[Task prompt] From the entries that follow, reproduce exactly and only the lines from the line with "The Blender Python" to the line with "fm='pale_frame', sill=False, rise=.3)", endpoints included.

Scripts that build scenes
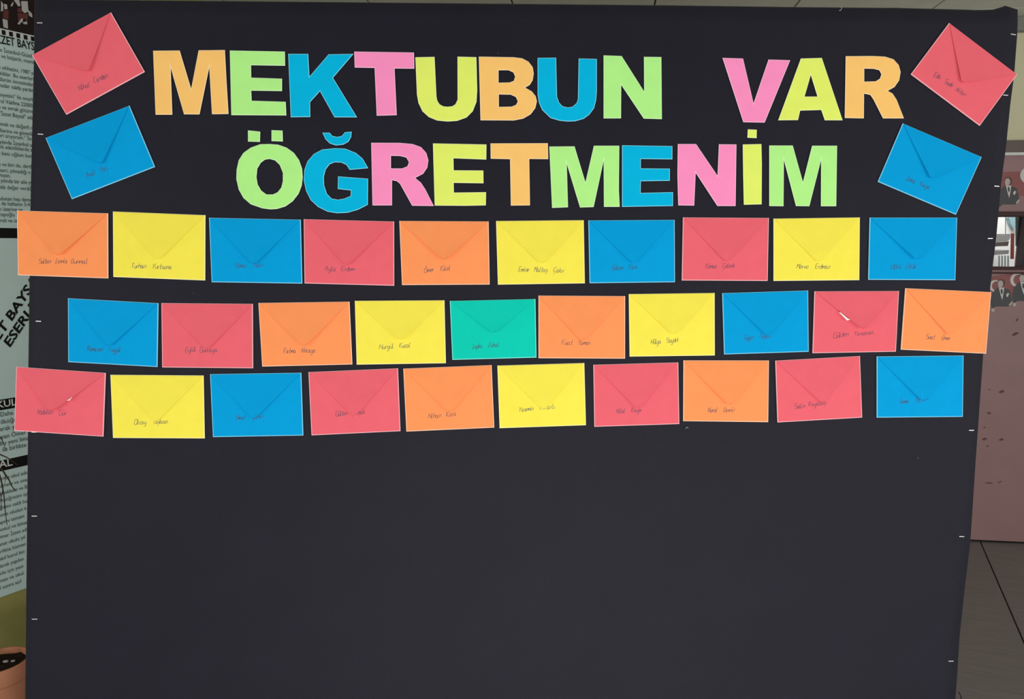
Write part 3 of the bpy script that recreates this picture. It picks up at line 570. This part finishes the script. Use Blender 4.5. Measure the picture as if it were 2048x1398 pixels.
for idx, (col, off, sc, cor, tip, lift, label, names) in enumerate(ENV):
    Q = [BOARD.pix(off[0] + x / sc, off[1] + y / sc) for x, y in cor]; T = BOARD.pix(off[0] + tip[0] / sc, off[1] + tip[1] / sc)
    c = (Q[0] + Q[1] + Q[2] + Q[3]) / 4; e = (Q[1] - Q[0]) + (Q[2] - Q[3]); th = math.atan2(e.y, e.x)
    rot = lambda p: Vector(((p - c).x * math.cos(th) + (p - c).y * math.sin(th), -(p - c).x * math.sin(th) + (p - c).y * math.cos(th)))
    q = [rot(p) for p in Q]; t = rot(T); mtx = BOARD.m @ Matrix.Translation((c.x, c.y, 0.0004)) @ Matrix.Rotation(th, 4, 'Z')
    if not label:
        r, k = divmod(idx - 4, 10)
        label = '%s envelope, %s from the left in the %s row of ten envelopes' % (col, ORD[k], ['upper', 'middle', 'lower'][r])
    if col == 'green': label = 'only green envelope, fifth in the middle row'
    if idx == 22: label = 'red envelope with a white sliver under its flap, ninth in the middle row'
    o = thing(empty('envelope', mtx), label, 'envelope', 'coloured envelopes on the black board')
    # body: pillowed pocket with a bright fringe painted on its rim
    N = 12; ins = 0.0013; v = []; f = []; mi = []
    def bil(s_, t_): return (q[3] * (1 - s_) + q[2] * s_) * (1 - t_) + (q[0] * (1 - s_) + q[1] * s_) * t_
    Wd, Hd = (q[1] - q[0]).length, (q[0] - q[3]).length; us = [ins / Wd + (1 - 2 * ins / Wd) * i / N for i in range(N + 1)]; vs = [ins / Hd + (1 - 2 * ins / Hd) * i / N for i in range(N + 1)]
    for b in vs:
        for a in us: p = bil(a, b); v.append((p.x, p.y, TOP + 0.0006 * (16 * a * (1 - a) * b * (1 - b)) ** .5))
    for j in range(N):
        for i in range(N): f.append((j * (N + 1) + i, j * (N + 1) + i + 1, (j + 1) * (N + 1) + i + 1, (j + 1) * (N + 1) + i)); mi.append(0)
    n = len(v)
    for z in (0.0014, 0.0):
        for p in (q[3], q[2], q[1], q[0]): v.append((p.x, p.y, z))
    inner = [0, N, (N + 1) * (N + 1) - 1, (N + 1) * N]
    edges = [[i for i in range(N + 1)], [i * (N + 1) + N for i in range(N + 1)], [N * (N + 1) + N - i for i in range(N + 1)], [(N - i) * (N + 1) for i in range(N + 1)]]
    for a in range(4):
        b = (a + 1) % 4; f.append((n + a, n + b) + tuple(reversed(edges[a]))); mi.append(1)
        f.append((n + 4 + a, n + 4 + b, n + b, n + a)); mi.append(1)
    f.append((n + 7, n + 6, n + 5, n + 4)); mi.append(0)
    link('body', pymesh('body', v, f, False, mi), o, Matrix(), (M['envelope_' + col], M['envelope_' + col + '_edge']))
    # flap: hinged along the top edge, tip standing a little proud
    mid = (q[0] + q[1]) / 2; vt = mid + (t - mid) / 0.965
    rows = [(0.012, .488), (0.03, .480), (0.07, .464), (.15, .425), (.3, .35), (.45, .275), (.6, .2), (.72, .14), (.82, .09), (.89, .055), (.93, .036), (.95, .024), (.96, .014), (.965, .004)]
    v = []; f = []; lf = lift * 0.001; NC = 8
    for z_ in (0.0, -0.00035):
        for tt, hw in rows:
            cen = mid + (vt - mid) * tt; ex = (q[1] - q[0]); 
            for k in range(NC + 1):
                s_ = k / NC * 2 - 1; p = cen + ex * (hw * s_)
                v.append((p.x, p.y, TOP + 0.0009 + lf * tt ** 1.3 * (0.75 + 0.25 * abs(s_)) + z_))
    R_ = len(rows); W2 = NC + 1
    for i in range(R_ - 1):
        for k in range(NC): a = i * W2 + k; f.append((a, a + W2, a + W2 + 1, a + 1)); a += R_ * W2; f.append((a, a + 1, a + W2 + 1, a + W2))
    lp = [i * W2 for i in range(R_)] + [(R_ - 1) * W2 + k for k in range(1, W2)] + [i * W2 + NC for i in range(R_ - 2, -1, -1)] + [k for k in range(NC - 1, 0, -1)]
    mi = [0] * len(f)
    for a in range(len(lp)): x_, y_ = lp[a], lp[(a + 1) % len(lp)]; f.append((y_, x_, x_ + R_ * W2, y_ + R_ * W2)); mi.append(1)
    link('flap', pymesh('flap', v, f, False, mi), o, Matrix(), (M['envelope_' + col + '_fold'], M['envelope_' + col + '_fold']))
    rib = []; rnd = random.Random(idx)
    for wd, ax, ay, bx, by in names: write(wd, rot(BOARD.pix(ax, ay)), rot(BOARD.pix(bx, by)), rnd, rib)
    link('handwriting', ribbon_mesh('handwriting', rib, TOP + 0.00075), o, Matrix(), (M['ink'],))
    if idx == 22:
        pts = [rot(BOARD.pix(1600 + a / S, 560 + b / S)) for a, b in [(360, 312), (378, 318), (450, 378), (468, 385), (440, 394)]]
        link('white_sliver', prism_mesh('white_sliver', [(p.x, p.y) for p in pts], TOP + 0.0045, TOP + 0.0062), o, Matrix(), (M['sliver_white'],))  # white sliver standing proud near the flap
    if idx == 24:
        pts = [rot(BOARD.pix(10 + a / S, 720 + b / S)) for a, b in [(628, 386), (650, 380), (684, 350), (655, 390)]]
        link('white_sliver', prism_mesh('white_sliver', [(p.x, p.y) for p in pts], TOP + 0.006, TOP + 0.0075), o, Matrix(), (M['sliver_white'],))  # small highlight on the flap, painted as a white sliver
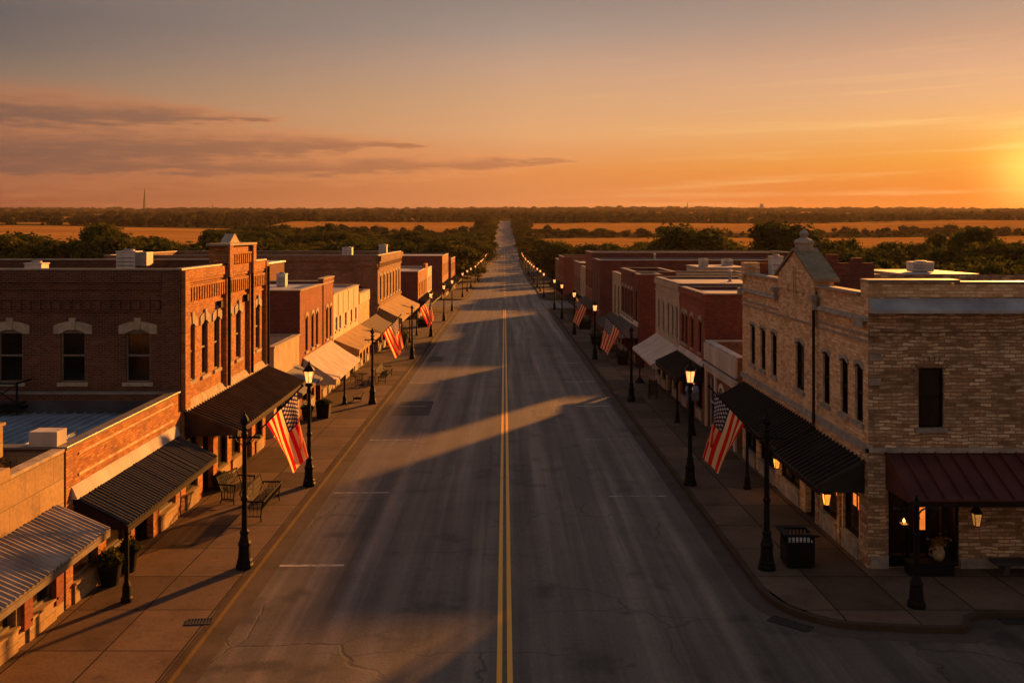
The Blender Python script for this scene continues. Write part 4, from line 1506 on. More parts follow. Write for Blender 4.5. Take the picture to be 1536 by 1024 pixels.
# end-wall shopfront with a lit interior
sf = MB()
zt = 2.2
for u0, u1 in ((ga, ga + .09), (11.55, 11.62), (12.12, 12.2), (12.52, 12.72), (gb - .08, gb)):
    sf.fbox(E, u0, u1, zg, zt, -.2, -.06)
sf.fbox(E, ga + .09, gb - .08, zg, zg + .28, -.19, -.07)
sf.fbox(E, ga + .09, gb - .08, zt - .12, zt, -.19, -.07)
sfo = sf.build('shop_window', M['black_iron'], b.root)
sfo['label'] = 'black shopfront with warm lit room behind it'
mb = MB()
mb.box(10.9, 13.1, 28.0, 28.06, zg - .1, 2.3)
mb.box(10.84, 10.9, 26.95, 28.0, zg - .1, 2.3)
mb.box(13.1, 13.16, 26.95, 28.0, zg - .1, 2.3)
mb.box(10.9, 13.1, 26.95, 28.0, zg - .12, zg - .06)
mb.build('room', M['dark_wood'], sfo)
mb = MB()
mb.box(12.24, 12.52, 27.7, 27.74, zg + .75, 2.1)
mb.build('lit_curtain', M['warm_glow'], sfo)
mb = MB()
for u0, u1, z0, z1 in ((27.5, 27.85, 1.0, 1.75), (28.0, 28.25, 1.05, 1.5), (29.4, 29.7, .9, 1.6), (34.2, 34.5, .7, 1.4)):
    mb = MB()
    mb.fbox(F, u0, u1, z0, z1, -.152, -.148)
    mb.build('glow_patch', M['warm_glow'], b.root)  # added glowing patches on opaque panes, standing in for orange reflections and indoor light
ll = bpy.data.lights.new('room_lamp', 'POINT')
ll.energy = 2.0
ll.color = (1, .42, .12)
ll.shadow_soft_size = .08
lo = bpy.data.objects.new('room_lamp', ll)
COL.objects.link(lo)
lo.location = (12.4, 27.2, 1.5)

# low plaster shop with arched openings
bw = dict(trim='white_stucco', fm='pale_frame', sill=False, rise=.3)
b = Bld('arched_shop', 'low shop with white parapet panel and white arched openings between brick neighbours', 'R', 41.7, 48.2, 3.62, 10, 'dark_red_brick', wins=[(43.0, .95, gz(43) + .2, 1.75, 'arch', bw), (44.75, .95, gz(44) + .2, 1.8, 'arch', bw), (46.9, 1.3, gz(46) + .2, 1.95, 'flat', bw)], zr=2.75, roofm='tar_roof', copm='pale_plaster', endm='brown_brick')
b.part('parapet_panel', 'pale_plaster', lambda m: (m.fbox(b.F, 41.66, 48.2, 2.72, 3.6, .003, .12), m.fbox(b.F, 41.62, 48.2, 2.5, 2.6, .003, .2), m.fbox(b.F, 41.66, 48.2, 2.2, 2.498, .003, .1)), bevel=.01)
b.parts('pilaster', 'white_stucco', (41.95, 45.85, 47.95), lambda m, u: m.fbox(b.F, u - .16, u + .16, gz(u) - .2, 2.198, .003, .09))

w3 = dict(trim='stone_trim', fm='dark_wood')
b = Bld('dark_brick_block', 'two-storey dark red brick block with dark ribbed awning on the right', 'R', 48.5, 55.35, 6.0, 14, 'red_brick', wins=[(u, .62, 2.85, 4.65, 'arch', w3) for u in (49.7, 51.8, 53.5, 54.5)], shop=auto_shop(48.8, 55.1, 3, (1,), .5), zh=1.35, zr=5.86, endm='dark_red_brick', roofm='membrane_roof')
b.part('cornice', 'red_brick', lambda m: (m.fbox(b.F, 48.5, 55.35, 5.4, 5.5, .003, .07), m.fbox(b.F, 48.5, 55.35, 5.7, 5.99, .003, .1), m.fbox(b.F, 48.5, 48.9, 2.3, 5.69, .003, .06)))
awning(b.root, b.F, 48.7, 55.3, 2.27, 1.6, 1.45, 'seam', 'awning_black', stone='pale_plaster', seam=.3, posts=(48.9,), label='dark standing-seam awning under a pale ledge')

b = Bld('cream_brick_block', 'two-storey cream brick block with wide pale flat roof on the right', 'R', 55.5, 64.3, 6.13, 16, 'cream_brick', wins=[(u, .55, 2.86, 4.75, 'brow', dict(trim='cream_brick', fm='dark_wood')) for u in (56.4, 57.8, 59.3, 61.1, 63.0)], shop=auto_shop(55.7, 64.1, 4, (1,), .5), zh=1.2, zr=6.04, roofm='membrane_roof', endm='dark_red_brick')
b.part('cornice', 'cream_brick', lambda m: (m.fbox(b.F, 55.5, 64.3, 5.75, 6.12, .003, .1), m.fbox(b.F, 55.5, 64.3, 5.3, 5.38, .003, .05)))
awning(b.root, b.F, 55.6, 64.0, 2.35, 1.35, 1.65, 'canvas', 'canvas_white', valance=.12, label='pale grey canvas awning')

b = Bld('narrow_brick_shop', 'narrow dark brick shop with one tall window beyond the small alley on the right', 'R', 72.6, 75.0, 5.9, 1.8, 'dark_red_brick', wins=[(73.8, .9, 1.6, 4.6, 'flat', dict(trim='stone_trim', fm='dark_wood'))], shop=auto_shop(72.8, 74.8, 1, (), .4, .2), zh=.9, zr=5.82, roofm='membrane_roof')
awning(b.root, b.F, 72.7, 74.9, 1.9, 1.1, 1.6, 'seam', 'canvas_grey', stone='pale_plaster')
b = Bld('wide_brick_shop', 'dark red brick block with row of four arched windows, right side', 'R', 75.1, 83.3, 6.0, 3.4, 'dark_red_brick', wins=[(u, .85, 2.3, 4.6, 'arch', w3) for u in (76.4, 78.3, 80.2, 82.1)], shop=auto_shop(75.3, 83.1, 4, (1,), .4), zh=.9, zr=5.55)
b.part('cornice', 'dark_red_brick', lambda m: (m.fbox(b.F, 75.1, 83.3, 5.65, 5.99, .003, .12), m.fbox(b.F, 75.1, 83.3, 1.95, 2.1, .003, .08)))
awning(b.root, b.F, 75.4, 83.0, 1.85, 1.0, 1.7, 'seam', 'canvas_grey', stone='pale_plaster')
b = Bld('pale_narrow_shop', 'narrow cream stucco shop with two tall windows on the right', 'R', 83.4, 90.0, 5.4, 12, 'cream_stucco', wins=[(85.3, 1.0, 1.6, 4.3, 'flat', w3), (88.0, 1.0, 1.6, 4.3, 'flat', w3)], shop=auto_shop(83.6, 89.8, 3, (1,), .4), zh=.7, zr=5.0)
awning(b.root, b.F, 83.6, 89.8, 1.5, .7, 1.6, 'seam', 'canvas_grey')
b = Bld('long_brick_hall', 'large dark red brick hall with long pale flat roof on the right', 'R', 102, 110.5, 6.1, 20, 'dark_red_brick', wins=[(u, 1.0, .6, 4.6, 'flat', dict(trim='white_stucco', fm='pale_frame')) for u in (103.6, 105.6, 107.6, 109.4)], zr=6.02, roofm='membrane_roof')
b = Bld('tall_brick_hall', 'brick block standing a little taller behind the large hall', 'R', 110.6, 120, 6.75, 24, 'red_brick', wins=[(u, 1.0, 2.4, 4.6, 'flat', w3) for u in (112, 114.5, 117, 119)], shop=auto_shop(110.8, 119.8, 4, (1,), .5), zh=.2, zr=6.66, roofm='membrane_roof', endm='dark_red_brick')
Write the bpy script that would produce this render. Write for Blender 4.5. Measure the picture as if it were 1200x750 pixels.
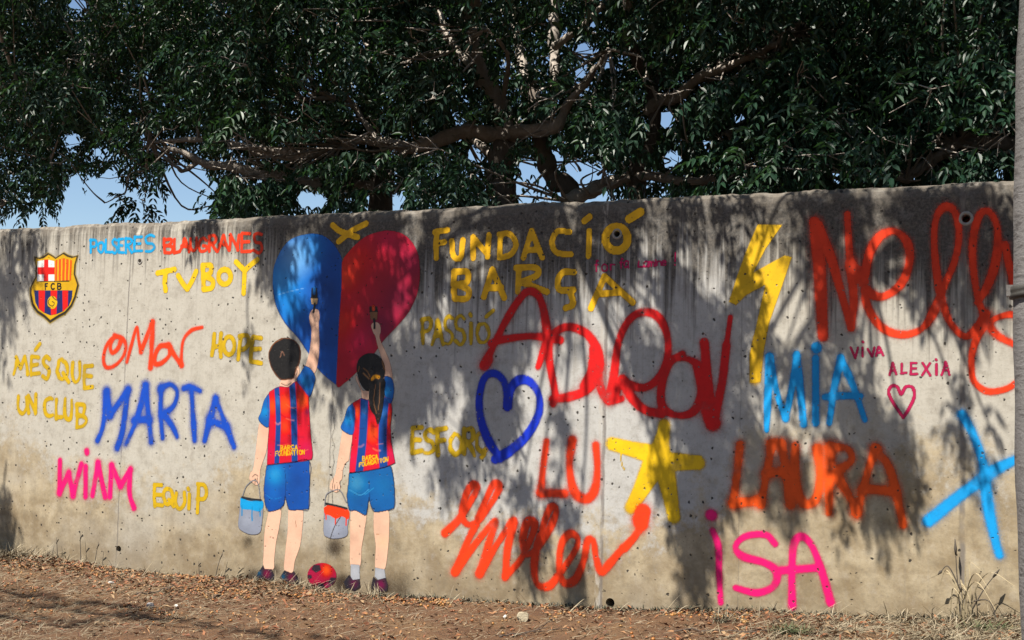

[Task solution]
The Blender Python script for this scene continues. Write part 4, from line 1506 on. More parts follow. Write for Blender 4.5. Take the picture to be 1536 by 1024 pixels.
# end-wall shopfront with a lit interior
sf = MB()
zt = 2.2
for u0, u1 in ((ga, ga + .09), (11.55, 11.62), (12.12, 12.2), (12.52, 12.72), (gb - .08, gb)):
    sf.fbox(E, u0, u1, zg, zt, -.2, -.06)
sf.fbox(E, ga + .09, gb - .08, zg, zg + .28, -.19, -.07)
sf.fbox(E, ga + .09, gb - .08, zt - .12, zt, -.19, -.07)
sfo = sf.build('shop_window', M['black_iron'], b.root)
sfo['label'] = 'black shopfront with warm lit room behind it'
mb = MB()
mb.box(10.9, 13.1, 28.0, 28.06, zg - .1, 2.3)
mb.box(10.84, 10.9, 26.95, 28.0, zg - .1, 2.3)
mb.box(13.1, 13.16, 26.95, 28.0, zg - .1, 2.3)
mb.box(10.9, 13.1, 26.95, 28.0, zg - .12, zg - .06)
mb.build('room', M['dark_wood'], sfo)
mb = MB()
mb.box(12.24, 12.52, 27.7, 27.74, zg + .75, 2.1)
mb.build('lit_curtain', M['warm_glow'], sfo)
mb = MB()
for u0, u1, z0, z1 in ((27.5, 27.85, 1.0, 1.75), (28.0, 28.25, 1.05, 1.5), (29.4, 29.7, .9, 1.6), (34.2, 34.5, .7, 1.4)):
    mb = MB()
    mb.fbox(F, u0, u1, z0, z1, -.152, -.148)
    mb.build('glow_patch', M['warm_glow'], b.root)  # added glowing patches on opaque panes, standing in for orange reflections and indoor light
ll = bpy.data.lights.new('room_lamp', 'POINT')
ll.energy = 2.0
ll.color = (1, .42, .12)
ll.shadow_soft_size = .08
lo = bpy.data.objects.new('room_lamp', ll)
COL.objects.link(lo)
lo.location = (12.4, 27.2, 1.5)

# low plaster shop with arched openings
bw = dict(trim='white_stucco', fm='pale_frame', sill=False, rise=.3)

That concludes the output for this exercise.